Hi,

We ran into something at $dayjob the other day. The actual problem was
a developer ended up amending a commit that had already been pushed.
It happens occasionally and is usually recoverable with a simple
rebase and is generally a learning experience. In this particular case
however things were a bit more complicated.

We had (attempted to) setup a triangular workflow. The developers
would fetch from a server that was closer to them but push to the
central server that was at the other end of a WAN link. Our build
system would update the local server after a successful build for all
configurations. The problem was instead of setting
branch.<name>.pushdefault we were setting remote.origin.pushurl. So
now the warning in git-remote(1) comes back to bite us and a lot of
head scratching ensues.

It appears that the triangular workflow support is under-documented
(mentioned in a couple of release notes and gitrevisions). I'm not
suggesting we would have done the right thing if the documentation
existed but we would have had a chance. Once we get our setup sorted
I'll try and send an update for gitworkflows.txt (unless someone else
beats me to it).

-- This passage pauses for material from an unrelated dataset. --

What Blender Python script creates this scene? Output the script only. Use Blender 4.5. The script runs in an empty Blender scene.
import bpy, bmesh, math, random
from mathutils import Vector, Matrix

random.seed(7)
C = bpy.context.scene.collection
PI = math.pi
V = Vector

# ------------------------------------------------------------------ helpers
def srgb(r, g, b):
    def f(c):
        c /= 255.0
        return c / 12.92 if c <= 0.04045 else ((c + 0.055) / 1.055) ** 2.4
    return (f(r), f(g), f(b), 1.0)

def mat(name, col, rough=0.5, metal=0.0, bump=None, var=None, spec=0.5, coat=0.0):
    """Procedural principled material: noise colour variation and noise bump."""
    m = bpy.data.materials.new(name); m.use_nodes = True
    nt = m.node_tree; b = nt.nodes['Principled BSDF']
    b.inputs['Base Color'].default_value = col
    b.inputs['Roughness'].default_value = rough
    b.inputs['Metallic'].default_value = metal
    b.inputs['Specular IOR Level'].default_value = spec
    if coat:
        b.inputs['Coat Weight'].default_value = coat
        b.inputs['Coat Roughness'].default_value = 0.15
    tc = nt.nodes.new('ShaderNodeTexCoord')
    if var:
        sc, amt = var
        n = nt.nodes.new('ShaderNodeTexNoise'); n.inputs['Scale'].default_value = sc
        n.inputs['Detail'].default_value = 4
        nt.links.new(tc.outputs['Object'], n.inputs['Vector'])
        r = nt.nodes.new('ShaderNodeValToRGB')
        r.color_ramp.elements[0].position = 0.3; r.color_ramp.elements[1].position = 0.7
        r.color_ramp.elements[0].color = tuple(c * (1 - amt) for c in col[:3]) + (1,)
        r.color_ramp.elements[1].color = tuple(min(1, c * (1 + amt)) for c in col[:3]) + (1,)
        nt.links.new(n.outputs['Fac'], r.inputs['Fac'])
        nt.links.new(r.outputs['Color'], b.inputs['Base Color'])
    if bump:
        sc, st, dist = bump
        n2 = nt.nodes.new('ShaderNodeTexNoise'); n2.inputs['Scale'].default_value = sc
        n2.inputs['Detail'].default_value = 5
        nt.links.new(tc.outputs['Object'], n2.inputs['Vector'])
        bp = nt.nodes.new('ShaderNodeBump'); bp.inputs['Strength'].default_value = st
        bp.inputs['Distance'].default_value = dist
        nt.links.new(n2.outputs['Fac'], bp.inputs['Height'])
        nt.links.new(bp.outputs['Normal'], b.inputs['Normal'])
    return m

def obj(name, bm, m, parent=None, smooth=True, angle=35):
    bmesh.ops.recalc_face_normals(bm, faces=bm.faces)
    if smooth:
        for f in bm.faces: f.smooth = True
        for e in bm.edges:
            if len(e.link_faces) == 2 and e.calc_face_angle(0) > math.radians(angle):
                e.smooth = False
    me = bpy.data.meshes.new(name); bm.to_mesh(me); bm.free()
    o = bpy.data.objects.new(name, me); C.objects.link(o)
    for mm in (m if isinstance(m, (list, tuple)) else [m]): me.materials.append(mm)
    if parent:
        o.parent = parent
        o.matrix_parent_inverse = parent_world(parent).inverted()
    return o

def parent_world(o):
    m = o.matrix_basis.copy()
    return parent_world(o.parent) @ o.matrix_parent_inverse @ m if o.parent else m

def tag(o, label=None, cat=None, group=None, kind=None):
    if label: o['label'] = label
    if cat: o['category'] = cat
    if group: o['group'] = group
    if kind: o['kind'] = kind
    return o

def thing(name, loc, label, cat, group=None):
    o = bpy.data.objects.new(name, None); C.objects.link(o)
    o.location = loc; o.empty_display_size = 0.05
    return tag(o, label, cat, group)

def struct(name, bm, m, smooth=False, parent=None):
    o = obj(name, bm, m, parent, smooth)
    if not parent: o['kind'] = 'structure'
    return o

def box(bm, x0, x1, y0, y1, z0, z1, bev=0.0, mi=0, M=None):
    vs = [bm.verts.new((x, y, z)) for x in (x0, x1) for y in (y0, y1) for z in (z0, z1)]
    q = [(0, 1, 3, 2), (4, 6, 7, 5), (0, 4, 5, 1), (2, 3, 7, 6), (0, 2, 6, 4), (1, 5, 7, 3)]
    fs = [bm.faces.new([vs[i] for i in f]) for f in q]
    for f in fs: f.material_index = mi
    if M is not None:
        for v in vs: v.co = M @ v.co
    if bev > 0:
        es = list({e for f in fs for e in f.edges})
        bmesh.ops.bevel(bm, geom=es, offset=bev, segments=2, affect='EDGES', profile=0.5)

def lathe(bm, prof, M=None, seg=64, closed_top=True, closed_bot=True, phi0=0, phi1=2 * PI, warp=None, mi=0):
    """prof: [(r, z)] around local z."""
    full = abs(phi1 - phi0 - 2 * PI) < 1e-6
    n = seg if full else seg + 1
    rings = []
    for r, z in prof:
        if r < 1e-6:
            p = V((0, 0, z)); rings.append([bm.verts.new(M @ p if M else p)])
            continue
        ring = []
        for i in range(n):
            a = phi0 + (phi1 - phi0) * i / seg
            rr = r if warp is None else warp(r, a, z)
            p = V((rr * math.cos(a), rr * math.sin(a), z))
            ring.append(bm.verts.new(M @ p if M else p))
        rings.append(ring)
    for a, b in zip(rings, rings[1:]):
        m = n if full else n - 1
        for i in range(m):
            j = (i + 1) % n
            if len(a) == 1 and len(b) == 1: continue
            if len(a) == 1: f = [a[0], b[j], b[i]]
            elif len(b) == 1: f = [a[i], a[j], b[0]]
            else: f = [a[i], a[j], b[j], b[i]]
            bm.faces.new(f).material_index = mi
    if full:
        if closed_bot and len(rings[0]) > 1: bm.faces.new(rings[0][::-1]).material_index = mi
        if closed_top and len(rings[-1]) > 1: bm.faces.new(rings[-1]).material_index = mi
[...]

There are a few blog post around the Internet that I
might be able to draw upon.

The subject of preventing modifying published history has come up on
this list before. And in-fact it's relatively simple to implement as
an alias

  git config alias.amend '!git merge-base --is-ancestor HEAD
@{upstream} || git commit --amend'

I'm just wondering if something more official can be added to git
commit --amend (and probably git rebase).

Finally I was wondering if there is any way of detecting if
remote.*.pushurl and remote.*.url point to the same repo, although I'm
not sure when you'd do such verification.